The Bank of Canada forsee modest growth in the first half of the 2001. It will pick up and strengthen through the second half of the year, leading to good growth in 2002, says Bank of Canada Deputy governor, Sheryl Kennedy. She made the remarks yesterday during a speech given to the Toronto Society of Financial Analysts.

The bank expects a “reasonable” performance this year, with growth somewhere between 2.5% and 3.5% in the second half of the year and stronger growth next year, says Kennedy.

“The Bank of Canada remains generally positive about Canada’s economic prospects in the period ahead. We are in the midst of a bumpy period, but there are reasons to believe that adjustments to the economy are proceeding quickly,” says Kennedy.
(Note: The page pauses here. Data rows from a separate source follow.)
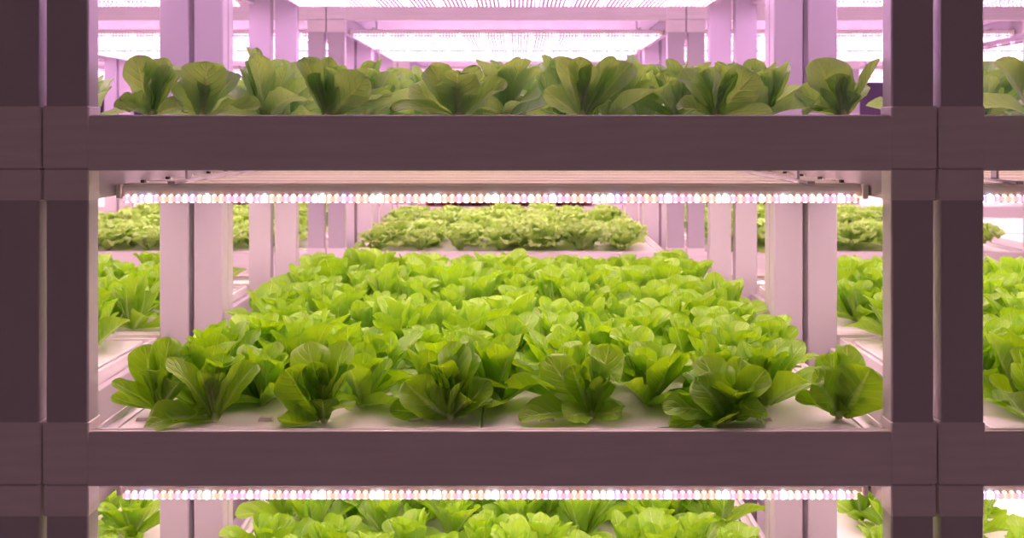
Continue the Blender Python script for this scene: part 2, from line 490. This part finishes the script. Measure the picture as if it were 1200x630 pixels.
def curly_leaves(P, rng, n=16, size=1.25, frill=.085):
    az = rng.uniform(0, 360)
    for i in range(n):
        f = (i + .5) / n
        az += 137.5 + rng.uniform(-15, 15)
        el = 8 + 72 * f ** .8 + rng.uniform(-10, 10); L = (.122 - .035 * f) * size * rng.uniform(.9, 1.1); W = L * rng.uniform(.8, .95)
        e = R(el); a = R(az)
        d = Vector((math.cos(a) * math.cos(e), math.sin(a) * math.cos(e), math.sin(e)))
        nrm = Vector((-math.cos(a) * math.sin(e), -math.sin(a) * math.sin(e), math.cos(e)))
        b = Vector((0, 0, .004))
        P.leaf(b, b + d * L, nrm, W, bend=rng.uniform(20, 60), cup=.3, wave=.05, tone=min(1, .2 + .7 * f + rng.uniform(-.2, .2)),
               rng=rng, nu=11, nv=10, prof=PROF_CURL, frill=frill)

stm = MB(); stm.lathe([(.006, -.006), (.007, .0), (.008, .005), (.008, .012), (.004, .02)], 12)
STEM = stm.mesh('stem', M_STEM, True)
ROMS = []
for q in range(12):
    rng = random.Random(100 + q); P = Plant()
    generic_leaves(P, rng, n=rng.choice([21, 23, 25]), size=rng.uniform(.95, 1.12))
    ROMS.append(P.mesh('romaine_foliage', M_ROM))
CURLS = []
for q in range(6):
    rng = random.Random(300 + q); P = Plant(); curly_leaves(P, rng); CURLS.append(P.mesh('curly_foliage', M_CURL))
REDS = []
for q in range(3):
    rng = random.Random(400 + q); P = Plant(); curly_leaves(P, rng, n=15, size=1.55); REDS.append(P.mesh('red_foliage', M_RED))

def nrm(az, up=0.0):
    """az 0 looks at the aisle (-y), 90 to the right, 180 away from the aisle"""
    a = R(az); return Vector((math.sin(a), -math.cos(a), up))

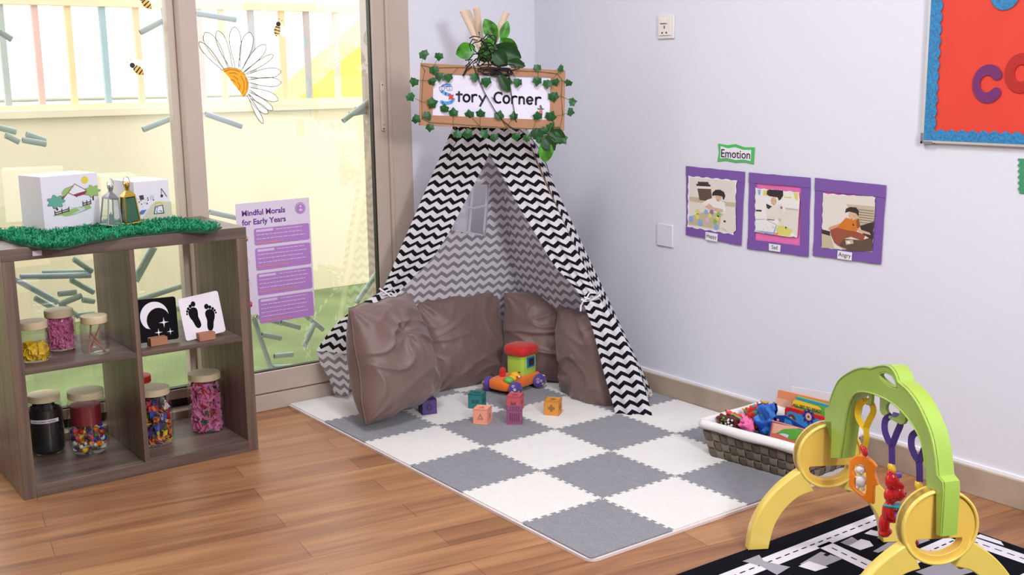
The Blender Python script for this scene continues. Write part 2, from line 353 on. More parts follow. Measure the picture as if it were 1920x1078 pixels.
for i, (a, c, l) in enumerate(TU):
    yy = .13+.02*(i % 3); a = on(1, yy, *a); c = on(1, yy+.015, *c); d = (c-a).normalized()
    s1 = d.cross(Vector((0, 1, 0))).normalized(); s2 = Vector((0, 1, 0))
    b = MB(); r = .0105; n = 14; vs = []
    for e, rr in ((a, r), (c, r), (c, r*.75), (a, r*.75)):
        for j in range(n):
            q = 2*math.pi*j/n; vs.append(e+(s1*math.cos(q)+s2*math.sin(q))*rr)
    fs = [(k*n+j, k*n+(j+1) % n, ((k+1) % 4)*n+(j+1) % n, ((k+1) % 4)*n+j) for k in range(4) for j in range(n)]
    b.add(vs, fs); tag(b.build('plastic_tube', tm2 if i in (2, 4, 12, 13) else tm), 'grey green plastic tube, '+l, 'tube', 'plastic tubes outside the glass door')
# ================================================================== puzzle floor mat
plush_g = mat('plush_grey', (134, 133, 141), .95, var=.07, vscale=30, bump=.9, bscale=170, sheen=.3)
plush_w = mat('plush_cream', (228, 224, 220), .95, var=.02, vscale=30, bump=.5, bscale=170, sheen=.3)
foam = mat('foam_edge', (226, 212, 210), .8)
TS = .30
def seam(L=TS, n=9, amp=.0065):
    P = [(0, 0)]; st = L/(n*2+1)
    for i in range(n):
        a = st*(2*i+1); s = 1 if i % 2 == 0 else -1
        x0 = (L/n)*i+L/n*.28; x1 = (L/n)*i+L/n*.72; k = .006
        P += [(x0, -amp*.6), (x0-k*.7, amp), (x1+k*.7, amp), (x1, -amp*.6)]
    P.append((L, 0)); return P
SE = seam()
rn = {0: 'touching the glass door track', 1: 'in the second row from the glass door', 2: 'in the third row from the glass door', 3: 'in the middle row under the toy blocks side', 4: 'in the last row but one', 5: 'in the front row nearest the camera'}
cn = {0: 'at the left edge along the wooden floor', 1: 'second from the wooden floor side', 2: 'third from the wooden floor side', 3: 'against the right wall skirting'}
for u in range(4):
    for v in range(6):
        x0, y0 = u*TS, -v*TS      # top-left corner
        P = []
        # top edge left->right, right edge down, bottom right->left, left up
        def edge(ax, ay, dx, dy, nx, ny, inner, rev, inset):
            S = SE if inner else [(0, 0), (TS, 0)]
            S = S[::-1] if rev else S
            return [(ax+dx*s+nx*h, ay+dy*s+ny*h) for s, h in S]
        top = edge(x0, y0, 1, 0, 0, 1, v > 0, False, 0); right = edge(x0+TS, y0, 0, -1, 1, 0, u < 3, False, 0)
        bot = edge(x0, y0-TS, 1, 0, 0, 1, v < 5, True, 0); left = edge(x0, y0, 0, -1, 1, 0, u > 0, True, 0)
        P = top[:-1]+right[:-1]+bot[:-1]+left[:-1]
        if u == 3: P = [(min(x, 1.2015), y) for x, y in P]
        if v == 0: P = [(x, min(y, -.0085)) for x, y in P]
        if u == 0 and v == 5:
            P = [p for p in P if not (abs(p[0]-x0) < 1e-6 and abs(p[1]-(y0-TS)) < 1e-6)]
            arc = [(x0+.03-.03*math.cos(t), y0-TS+.03-.03*math.sin(t)) for t in [math.pi/2*(1-i/6) for i in range(7)]]
            k = [i for i, p in enumerate(P) if abs(p[0]-x0) < 1e-6 and abs(p[1]-y0) < 1e-6][0]
            P = P+arc
        grey = (u+v) % 2 == 1
        col = 'grey' if grey else 'cream'
        t = thing('foam_floor_tile', f'{col} plush puzzle floor tile {rn[v]}, {cn[u]}', 'floor tile', (x0+TS/2, y0-TS/2, 0), 'interlocking floor mat tiles')
        MB().prism(P, .0005, .0085).build('foam_base', foam, t, smooth=0)
        cx, cy = x0+TS/2, y0-TS/2
        def ins(p):
            x, y = p
            if u == 0: x = max(x, x0+.006)
            if v == 5: y = max(y, y0-TS+.006)
            return (x, y)
        MB().curve([[ins((cx+(x-cx)*.997, cy+(y-cy)*.997)) for x, y in P]], .0045, 0, T(0, 0, .0105)).build('plush_top', plush_g if grey else plush_w, t, smooth=0)
# ================================================================== cube shelf
wv = wood('shelf_veneer_upright', (88, 70, 62), (132, 110, 92), 2, .42)
wh = wood('shelf_veneer_level', (80, 64, 60), (122, 102, 90), 0, .42)
SX0, SX1, SY0, SY1 = -1.056, -.299, -.405, -.015
sh = thing('cube_shelf', 'grey brown wooden two by two cube shelf standing before the glass door', 'shelf', ((SX0+SX1)/2, -.21, 0))
MB().bb((SX0, SY0, 0), (SX0+.036, SY1, .729)).build('side_panel', wv, sh, bevel=.0012)
MB().bb((SX1-.036, SY0, 0), (SX1, SY1, .729)).build('side_panel', wv, sh, bevel=.0012)
MB().bb((SX0, SY0, .7292), (SX1, SY1, .766)).build('top_board', wh, sh, bevel=.0012)
MB().bb((SX0+.036, SY0, 0), (SX1-.036, SY1, .038)).build('bottom_board', wh, sh, bevel=.0012)
MB().bb((-.686, SY0+.001, .038), (-.670, SY1, .729)).build('divider', wv, sh, bevel=.001)
for a, c in ((SX0+.036, -.6862), (-.6698, SX1-.036)): MB().bb((a, SY0+.001, .385), (c, SY1, .401)).build('shelf_board', wh, sh, bevel=.001)
tag(MB().box((-.955, SY0-.0006, .747), (.026, .001, .015)).build('price_sticker', mat('sticker', (225, 222, 232), .4)), 'tiny white sticker on the front edge of the cube shelf top', 'sticker')
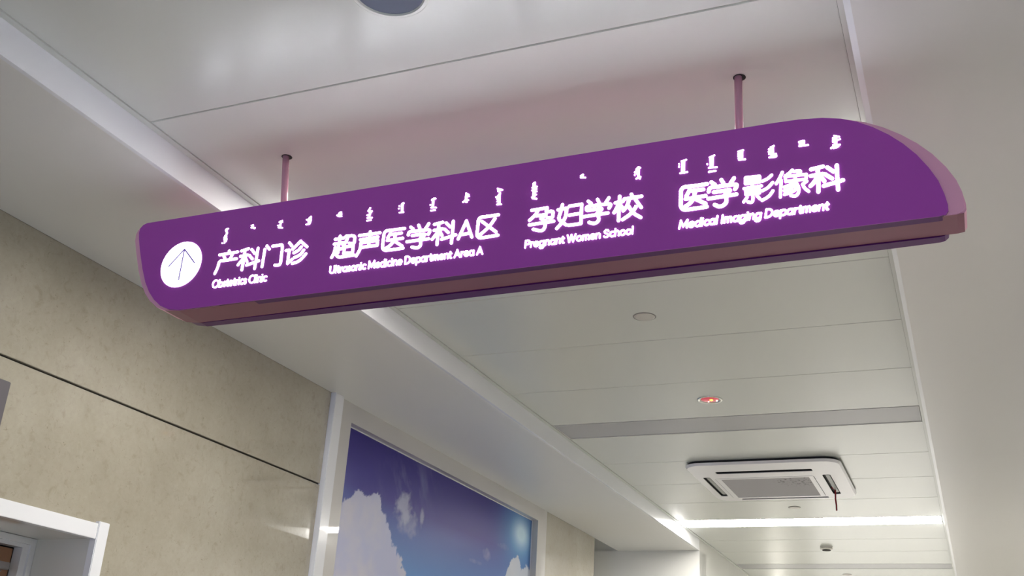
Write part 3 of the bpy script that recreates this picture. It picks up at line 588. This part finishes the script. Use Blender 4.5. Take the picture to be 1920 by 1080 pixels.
mong(980, 290, [[(1138, 378), (1100, 390), (1130, 415)], [(1088, 405), (1130, 405)], [(1088, 432), (1178, 432)]])
mong(1160, 270, [[(375, 435), (408, 450)], [(370, 440), (360, 640)], [(385, 450), (380, 640)], [(372, 440), (325, 485), (340, 560)], [(305, 530), (305, 540)], [(303, 580), (304, 590)], [(330, 655), (365, 640), (415, 618)], [(400, 655), (408, 625)]])
mong(1160, 270, [[(1270, 298), (1178, 332)], [(1190, 330), (1185, 545)], [(1212, 320), (1208, 545)], [(1235, 320), (1230, 545)], [(1152, 552), (1290, 528)], [(1135, 378), (1136, 382)], [(1133, 420), (1133, 435)]])
mong(1160, 270, [[(1798, 215), (1705, 255)], [(1715, 255), (1722, 430)], [(1745, 240), (1745, 430)], [(1770, 235), (1765, 430)], [(1690, 452), (1845, 436)], [(1690, 530), (1822, 505)], [(1700, 520), (1800, 510)], [(1662, 378), (1664, 388)]])
mong(1320, 240, [[(738, 418), (640, 448)], [(700, 430), (695, 590)], [(722, 420), (722, 590)], [(640, 490), (700, 482)], [(640, 530), (700, 522)], [(645, 570), (700, 560)], [(655, 602), (775, 588)]])
mong(1320, 240, [[(1315, 338), (1245, 372)], [(1265, 370), (1265, 540)], [(1295, 345), (1298, 540)], [(1215, 405), (1270, 395)], [(1212, 450), (1270, 440)], [(1218, 490), (1270, 485)], [(1300, 490), (1355, 490)], [(1222, 555), (1345, 545)], [(1330, 520), (1362, 525)]])
mong(1440, 220, [[(680, 440), (672, 530)], [(650, 445), (645, 530)], [(580, 468), (650, 442)], [(588, 500), (650, 485)], [(585, 543), (690, 530), (755, 522)]])
mong(1440, 220, [[(1238, 350), (1338, 368)], [(1258, 370), (1250, 520)], [(1285, 370), (1285, 520)], [(1290, 435), (1355, 410)], [(1215, 395), (1260, 388)], [(1215, 430), (1260, 425)], [(1215, 465), (1260, 460)], [(1218, 525), (1352, 515)], [(1180, 585), (1215, 560), (1325, 545)], [(1230, 580), (1300, 565)]], 0.0013)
The Bank of Canada has responded to the current slowdown by lowering interest rates a total of 100 basis points since January, bringing the overnight rate down to 4.75%.

Kennedy says the bank was surprised by the speed of the slowdown in the U.S. economy, and suggested that is reason number one for the slowdown in the Canadian economy.

“What we did not expect, nor did most analysts, was the abruptness of the U.S. economic slowdown towards the end of last year. This has been the principal factor in the current slowing of the Canadian economy,” says Kennedy.

She also noted the slowdown has been steeper in the U.S. than in Canada, indicated by the yield spreads on government bonds—the spread between Canadian and U.S. government securities turned positive in 2000 and have since widened.

The bank is predicting U.S. growth to be between 1% and 2% for the rest of the year, slightly below the census forecast, but Kennedy says the bank expects that to rise to 2.5% to 3.5% in 2002.

“It is clear from our contacts across Canada that Main Street is continuing to spend—Canadian businesses generally view conditions as favorable and consumer confidence and spending are holding up,” she says.

The deputy governor also went out of her way restate the Banks’ position on the dollar. Recent comments about alternative currency regimes, by David Dodge, Governor of the Bank of Canada, were received by some as an indication that the Bank is warming to the idea of a currency regime other than the current free-floating dollar. Kennedy was quick to nip that one in the bud.

“All our analysis at the Bank, and indeed, much of the outside analysis, confirms that there are very significant benefits from having an independent currency. And thus continue to be the case for the foreseeable future. It should be clear that the government and the Bank of Canada support a flexible exchange rate anchored by domestic inflation targets as the key elements of our made-in-Canada monetary policy, ” says Kennedy.